··· Data section ···
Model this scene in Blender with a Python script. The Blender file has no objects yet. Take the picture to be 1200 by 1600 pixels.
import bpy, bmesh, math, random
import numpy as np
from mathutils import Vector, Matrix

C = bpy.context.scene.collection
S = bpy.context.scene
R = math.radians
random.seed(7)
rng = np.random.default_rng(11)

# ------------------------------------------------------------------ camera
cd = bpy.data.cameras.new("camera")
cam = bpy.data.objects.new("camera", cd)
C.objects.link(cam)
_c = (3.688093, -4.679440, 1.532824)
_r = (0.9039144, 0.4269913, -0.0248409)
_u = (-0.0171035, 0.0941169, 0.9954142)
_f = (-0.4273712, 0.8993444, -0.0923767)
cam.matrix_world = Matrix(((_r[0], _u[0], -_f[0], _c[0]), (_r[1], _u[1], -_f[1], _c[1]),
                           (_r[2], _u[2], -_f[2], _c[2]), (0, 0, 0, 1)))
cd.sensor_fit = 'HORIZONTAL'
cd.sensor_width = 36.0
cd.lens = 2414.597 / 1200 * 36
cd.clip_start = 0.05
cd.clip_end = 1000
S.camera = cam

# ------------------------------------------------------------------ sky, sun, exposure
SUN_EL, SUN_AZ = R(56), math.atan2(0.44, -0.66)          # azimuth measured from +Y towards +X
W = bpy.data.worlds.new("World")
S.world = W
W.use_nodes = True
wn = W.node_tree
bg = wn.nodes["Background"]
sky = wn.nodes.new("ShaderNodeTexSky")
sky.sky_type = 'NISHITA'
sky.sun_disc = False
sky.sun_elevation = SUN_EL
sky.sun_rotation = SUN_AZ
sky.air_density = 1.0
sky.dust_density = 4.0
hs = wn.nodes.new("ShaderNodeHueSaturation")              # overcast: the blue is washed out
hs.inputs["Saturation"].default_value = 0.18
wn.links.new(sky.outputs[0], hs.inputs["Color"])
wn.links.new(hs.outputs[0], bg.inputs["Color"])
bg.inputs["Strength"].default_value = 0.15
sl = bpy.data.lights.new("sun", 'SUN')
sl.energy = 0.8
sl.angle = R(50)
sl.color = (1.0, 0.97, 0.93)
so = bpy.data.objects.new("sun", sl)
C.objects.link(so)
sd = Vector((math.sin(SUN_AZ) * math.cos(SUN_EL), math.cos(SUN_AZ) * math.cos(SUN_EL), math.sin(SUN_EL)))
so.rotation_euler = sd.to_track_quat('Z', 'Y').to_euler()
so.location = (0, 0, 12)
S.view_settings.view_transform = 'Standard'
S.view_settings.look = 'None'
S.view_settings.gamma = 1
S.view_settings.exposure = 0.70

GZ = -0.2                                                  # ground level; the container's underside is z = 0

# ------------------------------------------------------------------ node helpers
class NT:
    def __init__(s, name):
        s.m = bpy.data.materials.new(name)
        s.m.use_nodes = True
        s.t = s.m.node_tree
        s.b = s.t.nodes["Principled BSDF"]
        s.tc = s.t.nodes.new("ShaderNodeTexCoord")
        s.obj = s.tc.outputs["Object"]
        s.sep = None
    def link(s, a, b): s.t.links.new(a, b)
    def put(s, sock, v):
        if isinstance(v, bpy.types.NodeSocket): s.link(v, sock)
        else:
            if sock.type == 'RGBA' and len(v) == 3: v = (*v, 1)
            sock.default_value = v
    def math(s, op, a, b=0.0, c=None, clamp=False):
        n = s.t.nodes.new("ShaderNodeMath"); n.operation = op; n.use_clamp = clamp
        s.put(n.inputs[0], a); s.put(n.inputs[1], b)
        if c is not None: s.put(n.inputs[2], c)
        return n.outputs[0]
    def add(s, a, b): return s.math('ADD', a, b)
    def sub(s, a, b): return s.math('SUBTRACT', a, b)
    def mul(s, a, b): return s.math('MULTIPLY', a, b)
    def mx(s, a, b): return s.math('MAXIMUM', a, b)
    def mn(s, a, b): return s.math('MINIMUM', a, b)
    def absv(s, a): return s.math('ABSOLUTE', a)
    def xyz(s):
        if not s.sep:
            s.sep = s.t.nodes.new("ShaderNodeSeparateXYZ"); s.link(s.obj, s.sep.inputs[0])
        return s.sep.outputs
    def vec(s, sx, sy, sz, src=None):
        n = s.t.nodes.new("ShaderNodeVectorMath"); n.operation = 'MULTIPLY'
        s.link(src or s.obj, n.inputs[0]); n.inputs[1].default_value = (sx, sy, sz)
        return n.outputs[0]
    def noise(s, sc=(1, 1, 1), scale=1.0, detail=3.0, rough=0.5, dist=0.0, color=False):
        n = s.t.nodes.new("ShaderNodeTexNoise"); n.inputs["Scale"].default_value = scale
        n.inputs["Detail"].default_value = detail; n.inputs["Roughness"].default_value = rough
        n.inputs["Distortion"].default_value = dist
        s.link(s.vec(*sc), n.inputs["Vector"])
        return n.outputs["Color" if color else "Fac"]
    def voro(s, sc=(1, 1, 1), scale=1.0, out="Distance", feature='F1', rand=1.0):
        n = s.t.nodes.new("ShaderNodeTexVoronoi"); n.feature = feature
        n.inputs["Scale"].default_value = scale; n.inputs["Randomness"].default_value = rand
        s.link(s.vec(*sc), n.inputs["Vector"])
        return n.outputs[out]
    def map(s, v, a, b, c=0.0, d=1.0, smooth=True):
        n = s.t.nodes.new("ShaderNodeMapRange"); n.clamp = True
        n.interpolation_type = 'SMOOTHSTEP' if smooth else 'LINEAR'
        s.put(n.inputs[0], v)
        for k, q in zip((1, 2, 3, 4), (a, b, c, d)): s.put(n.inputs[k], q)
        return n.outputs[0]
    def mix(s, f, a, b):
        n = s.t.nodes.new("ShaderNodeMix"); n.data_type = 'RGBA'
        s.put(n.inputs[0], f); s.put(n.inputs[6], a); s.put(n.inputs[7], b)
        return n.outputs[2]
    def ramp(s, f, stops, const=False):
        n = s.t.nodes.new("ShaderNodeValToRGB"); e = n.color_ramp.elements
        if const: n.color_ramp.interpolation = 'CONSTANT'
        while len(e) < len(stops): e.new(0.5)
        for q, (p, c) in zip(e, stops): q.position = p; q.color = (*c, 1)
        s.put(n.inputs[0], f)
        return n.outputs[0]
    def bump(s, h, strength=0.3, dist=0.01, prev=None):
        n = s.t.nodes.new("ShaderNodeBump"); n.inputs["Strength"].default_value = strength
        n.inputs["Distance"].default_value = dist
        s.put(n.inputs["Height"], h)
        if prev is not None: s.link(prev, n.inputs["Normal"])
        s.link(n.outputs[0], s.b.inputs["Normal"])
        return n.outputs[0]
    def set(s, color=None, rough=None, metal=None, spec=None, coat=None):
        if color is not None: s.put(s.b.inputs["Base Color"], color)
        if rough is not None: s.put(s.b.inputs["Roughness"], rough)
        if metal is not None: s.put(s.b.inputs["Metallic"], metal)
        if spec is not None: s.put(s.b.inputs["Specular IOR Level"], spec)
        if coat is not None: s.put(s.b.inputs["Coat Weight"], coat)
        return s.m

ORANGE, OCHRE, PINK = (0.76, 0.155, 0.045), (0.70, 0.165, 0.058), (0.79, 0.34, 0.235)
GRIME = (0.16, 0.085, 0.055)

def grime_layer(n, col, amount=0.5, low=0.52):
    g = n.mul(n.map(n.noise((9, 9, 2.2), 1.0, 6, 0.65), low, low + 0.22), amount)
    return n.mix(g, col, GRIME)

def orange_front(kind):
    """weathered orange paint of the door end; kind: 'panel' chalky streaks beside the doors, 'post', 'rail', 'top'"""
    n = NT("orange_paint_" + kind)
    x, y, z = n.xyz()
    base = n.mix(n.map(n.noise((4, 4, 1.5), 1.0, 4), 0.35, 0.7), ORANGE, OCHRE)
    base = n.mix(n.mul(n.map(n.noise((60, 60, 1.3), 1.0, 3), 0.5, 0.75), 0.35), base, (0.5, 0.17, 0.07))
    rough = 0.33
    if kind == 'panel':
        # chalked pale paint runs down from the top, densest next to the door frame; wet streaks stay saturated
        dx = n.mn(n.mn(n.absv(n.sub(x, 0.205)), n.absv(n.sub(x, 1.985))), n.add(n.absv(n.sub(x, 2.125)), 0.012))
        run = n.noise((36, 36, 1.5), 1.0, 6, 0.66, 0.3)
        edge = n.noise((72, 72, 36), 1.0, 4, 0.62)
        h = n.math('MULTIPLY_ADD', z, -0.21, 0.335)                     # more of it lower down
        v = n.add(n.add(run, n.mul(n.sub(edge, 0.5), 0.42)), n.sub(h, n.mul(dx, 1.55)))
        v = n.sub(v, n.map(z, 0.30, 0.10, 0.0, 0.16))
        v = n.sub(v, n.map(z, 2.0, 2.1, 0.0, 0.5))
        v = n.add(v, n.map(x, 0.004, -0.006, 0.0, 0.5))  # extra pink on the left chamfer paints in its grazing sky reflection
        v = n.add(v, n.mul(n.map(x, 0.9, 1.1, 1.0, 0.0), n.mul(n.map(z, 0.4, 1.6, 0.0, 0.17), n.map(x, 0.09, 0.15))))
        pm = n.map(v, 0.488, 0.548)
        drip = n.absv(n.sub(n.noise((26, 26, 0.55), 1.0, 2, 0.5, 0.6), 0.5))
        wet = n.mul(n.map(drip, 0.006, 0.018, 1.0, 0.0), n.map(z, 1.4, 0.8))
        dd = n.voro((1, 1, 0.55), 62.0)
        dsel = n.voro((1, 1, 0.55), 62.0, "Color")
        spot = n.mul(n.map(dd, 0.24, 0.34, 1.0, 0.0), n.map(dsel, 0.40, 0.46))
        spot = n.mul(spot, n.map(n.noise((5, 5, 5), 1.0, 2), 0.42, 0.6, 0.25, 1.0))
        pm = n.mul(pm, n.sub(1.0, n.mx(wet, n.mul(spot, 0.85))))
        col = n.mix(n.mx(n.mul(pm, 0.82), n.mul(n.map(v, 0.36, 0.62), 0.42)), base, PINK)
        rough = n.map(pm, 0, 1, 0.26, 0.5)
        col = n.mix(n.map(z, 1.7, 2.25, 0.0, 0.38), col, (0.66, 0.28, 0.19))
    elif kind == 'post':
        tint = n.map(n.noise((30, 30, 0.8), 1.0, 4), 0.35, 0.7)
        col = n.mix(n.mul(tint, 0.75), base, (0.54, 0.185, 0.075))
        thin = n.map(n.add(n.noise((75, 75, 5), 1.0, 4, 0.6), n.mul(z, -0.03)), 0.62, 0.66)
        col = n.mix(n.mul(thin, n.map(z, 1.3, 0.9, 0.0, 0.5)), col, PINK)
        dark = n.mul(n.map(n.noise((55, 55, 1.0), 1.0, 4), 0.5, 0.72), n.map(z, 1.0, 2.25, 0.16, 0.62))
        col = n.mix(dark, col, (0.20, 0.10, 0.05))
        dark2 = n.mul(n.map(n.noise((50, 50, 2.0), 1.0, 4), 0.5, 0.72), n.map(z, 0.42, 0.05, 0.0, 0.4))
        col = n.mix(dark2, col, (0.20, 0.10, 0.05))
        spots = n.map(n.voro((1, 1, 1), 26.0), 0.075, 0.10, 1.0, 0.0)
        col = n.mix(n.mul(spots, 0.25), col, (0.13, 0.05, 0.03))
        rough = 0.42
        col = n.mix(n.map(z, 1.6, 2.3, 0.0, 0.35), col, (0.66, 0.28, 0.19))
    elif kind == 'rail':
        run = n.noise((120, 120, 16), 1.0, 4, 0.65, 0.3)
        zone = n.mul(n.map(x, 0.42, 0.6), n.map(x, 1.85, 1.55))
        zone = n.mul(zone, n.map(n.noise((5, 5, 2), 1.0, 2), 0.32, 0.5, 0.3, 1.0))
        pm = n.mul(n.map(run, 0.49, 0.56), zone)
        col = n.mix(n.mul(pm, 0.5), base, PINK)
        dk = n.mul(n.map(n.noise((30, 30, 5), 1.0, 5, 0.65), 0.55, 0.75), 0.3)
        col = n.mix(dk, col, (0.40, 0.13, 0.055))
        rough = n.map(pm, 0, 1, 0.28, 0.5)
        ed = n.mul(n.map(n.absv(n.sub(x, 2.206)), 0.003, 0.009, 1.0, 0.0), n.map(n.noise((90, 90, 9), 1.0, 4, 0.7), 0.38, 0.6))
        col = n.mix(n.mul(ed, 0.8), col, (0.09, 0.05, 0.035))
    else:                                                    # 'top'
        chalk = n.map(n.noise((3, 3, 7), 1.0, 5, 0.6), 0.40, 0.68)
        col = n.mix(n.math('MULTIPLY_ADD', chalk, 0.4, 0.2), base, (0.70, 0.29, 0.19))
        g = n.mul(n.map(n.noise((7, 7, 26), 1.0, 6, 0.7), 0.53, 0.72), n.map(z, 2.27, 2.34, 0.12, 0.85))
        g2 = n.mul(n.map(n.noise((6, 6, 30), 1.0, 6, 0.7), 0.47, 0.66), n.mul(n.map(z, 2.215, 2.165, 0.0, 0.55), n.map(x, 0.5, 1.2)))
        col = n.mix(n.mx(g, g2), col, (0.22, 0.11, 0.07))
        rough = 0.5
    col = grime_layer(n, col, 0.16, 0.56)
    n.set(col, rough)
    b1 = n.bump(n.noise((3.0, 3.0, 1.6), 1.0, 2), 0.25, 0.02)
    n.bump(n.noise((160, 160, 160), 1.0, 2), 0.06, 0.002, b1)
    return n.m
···
Starting with the first line of the data above, copy each line exactly until you reach the line with "rng = np.random.default_rng(11)"; include that line as well.

Model this scene in Blender with a Python script. The Blender file has no objects yet. Take the picture to be 1200 by 1600 pixels.
import bpy, bmesh, math, random
import numpy as np
from mathutils import Vector, Matrix

C = bpy.context.scene.collection
S = bpy.context.scene
R = math.radians
random.seed(7)
rng = np.random.default_rng(11)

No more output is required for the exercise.